At the beginning of the show's run, the idea that a hard fantasy series featuring dragons, warlocks, ice zombies and twincest would gain any traction — particularly with female viewers — was considered a pipe dream. If the first four hours of the show's latest season is any indication, however, men and women alike can look forward to a new season in which the show's political intrigue, three-dimensional character development, taut battle sequences and stunning visual effects (the Targaryen dragons are so realistically rendered, we actually gasped) have reached new heights.

Who run the world? Girls (with dragons). The conclusion of the fourth season of Game of Thrones set the stage for a major first in mainstream fantasy genre: the depiction of a world of magic, war, sex and intrigue, with a diverse group of strong women at its core. In arc after arc (and there are a lot of them), female characters who were once subjugated because of their gender are picking up the swords of the show's fallen male characters, with compelling results. At this rate, the Westerosi insurrection that began as the War of the Five Kings may end up becoming the War of the Five Queens.

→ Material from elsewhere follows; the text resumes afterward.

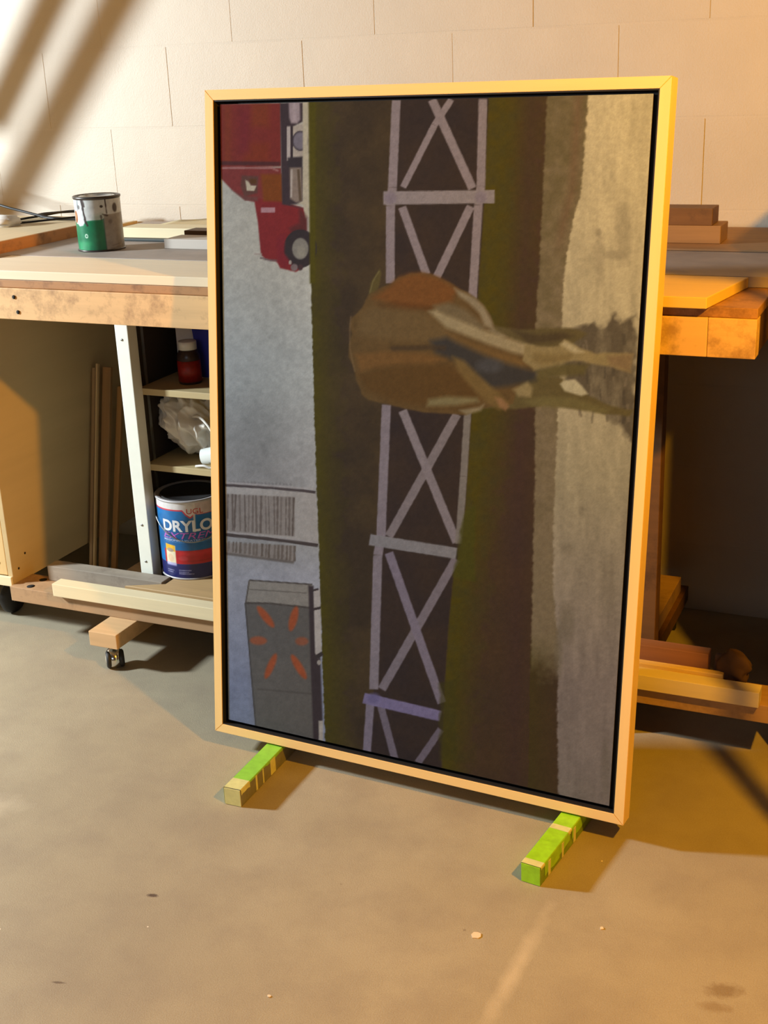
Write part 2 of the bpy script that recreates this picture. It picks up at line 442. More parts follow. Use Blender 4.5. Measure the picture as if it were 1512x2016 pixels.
for x, y in ((-2.0795, 2.315), (-2.0795, 2.345)):
    lathe('screw', [(0, 0), (0.003, 0), (0.003, 0.0006), (0, 0.0006)], HOLE, cab, (x, y, 0.17 + (y - 2.315)), 12, rot=Matrix.Rotation(math.pi / 2, 4, 'Y'))
lathe('screw', [(0, 0), (0.003, 0), (0.003, 0.0006), (0, 0.0006)], HOLE, cab, (-2.118, 2.2905, 0.19), 12, rot=Matrix.Rotation(math.pi / 2, 4, 'X'))
for x, y in ((-2.19, 2.40), (-2.9, 2.40), (-2.9, 2.88)):
    lathe('caster_wheel', [(0, -0.012), (0.038, -0.012), (0.042, -0.006), (0.042, 0.006), (0.038, 0.012), (0, 0.012)], RUBBER, cab, (x, y, 0.042), 32, rot=Matrix.Rotation(math.pi / 2, 4, 'Y'))
    box('caster_fork', x - 0.017, x + 0.017, y - 0.012, y + 0.012, 0.075, 0.1335, METAL, cab, 0.002)
    box('caster_arm', x + 0.0135, x + 0.0155, y - 0.012, y + 0.012, 0.035, 0.078, METAL, cab, 0.0005)

# ------------------------------------------------------------------ framed painting
PW, PH, PD = 0.8695, 1.2660, 0.036
PO = Vector((-1.3081, 1.9657, 0.0423)); pya, pln = -0.0509, 0.119
ux = Vector((math.cos(pya), math.sin(pya), 0)); nn_ = Vector((-math.sin(pya), math.cos(pya), 0))
upv = nn_ * math.sin(pln) + Vector((0, 0, 1)) * math.cos(pln)
nrm = nn_ * math.cos(pln) - Vector((0, 0, 1)) * math.sin(pln)
pt = thing('framed_painting', PO, 'large framed farm painting stood on its side, leaning on the workbench', 'painting')
PM = Matrix((ux, nrm, upv)).transposed().to_4x4(); PM.translation = PO
pt.rotation_euler = PM.to_euler()
fwid = 0.0185
prismy('frame_bar', [(0, 0), (fwid, fwid), (fwid, PH - fwid), (0, PH)], 0, PD, FRAMEZ, pt)
prismy('frame_bar', [(PW, 0), (PW, PH), (PW - fwid, PH - fwid), (PW - fwid, fwid)], 0, PD, FRAMEZ, pt)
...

Pint-sized fan favorite Arya Stark set sail in search of vengeance after a creepy kidnapper was given the Evander Holyfield treatment by Brienne of Tarth, a six-foot glamazon who wields a broadsword. Although viewers are still robbed of the opportunity to see the two characters pair up to take on the world, they're each getting to the meatiest parts of their journeys, where their respective goals (vengeance for the murder of a beloved father and that of a gallant king, respectively) are almost within reach.

Meanwhile, Arya's sister Sansa has completed her metamorphosis into Dark Sansa. Sansa, one of the series most divisive characters, had previously been the target of (largely sexist) criticism for being "too feminine," "too easily manipulated" and "crying too much." Formerly a literal punching bag for the show's most loathed character and a chronic self-doubter ("I'm a stupid little girl, with stupid dreams, who never learns!"), Sansa now giving her ambitious "uncle," Petyr Baelish, a run for his money when it comes to deceit. Also, her new raven-black dye job? On fleek.

Cersei Lannister, the wicked brother-loving queen regent (or is it queen mother? Dowager queen? It's a touchy subject in King's Landing), is out from under the thumb of her late father. This time, Cersei has a much less quarrelsome son sitting on the Iron Throne, and a Small Council stacked with partisans willing to do anything for their queen. Cersei's only obstacle? Her fabulous, scheming daughter-in-law Margaery Tyrell. Trust us: The inevitable shade-throwing showdown between the two queens is going to make Dynasty look like Sesame Street.

Across the Narrow Sea, Daenerys Targaryen has settled in for what looks like a contentious reign as Queen of Meereen. Daenerys faces the classic woman's dilemma as she tries to hold her divided city together: work or family? In her case, her "family" is a trio of fire breathing dragons who are great tools of power when they're not incinerating innocent children. In one of last season's most heartbreaking scenes, Daenerys locked up two of her dragons in a catacomb underground, putting the welfare of her people ahead of her family. (#Feminist.)

Game of Thrones being Game of Thrones, of course, the honeymoon doesn't last forever. Four episodes into the show's latest season, beloved characters are imprisoned, kidnapped and murdered. Uneasy lies the head that wears the crown, and the show's queens are almost immediately overwhelmed by the challenges of ruling. Cersei has chased power for so long, she doesn't know what to do with it once it's within her grasp; Daenerys finds that her egalitarian principles aren't always strong enough to keep a fractious city from splitting at the seams.

But who's that, waiting in the wings to take their place? Even more badass female characters. The Sand Snakes of Dorne, the bastard warrior daughters of the late Prince Oberyn Martell (may his sexy spear-spinning soul rest in peace) aren't content with the status quo in King's Landing — and they're aiming their whips, knives and spears straight for Cersei's throat.

It's a woman's world — and the men are getting on board. Bald eunuch spymaster Varys, now on the lam with accused regicide Tyrion Lannister, has primarily functioned as an amusing side character, good for sober indictments of the feudal system of government and bitchy back-and-forth with Baelish. His metronomic insistence that his actions are dictated not by potential personal gain or party loyalty but for "the good of the realm" has made Varys the unlikely moral center of the series. This season, Varys and Tyrion begin a journey that will take them irretrievably from the path of George R.R. Martin's A Song of Ice and Fire novels — both for the good of the realm and for the good of the story.

"The seven kingdoms need someone stronger than Tommen, but gentler than Stannis," Varys lectures another character at the beginning of the season. "A monarch who can intimidate the high lords and inspire the people, a ruler loved by millions with a powerful army and the right family name." Good luck finding him, the listener responds. 

"Who," asks Varys, "said anything about him?"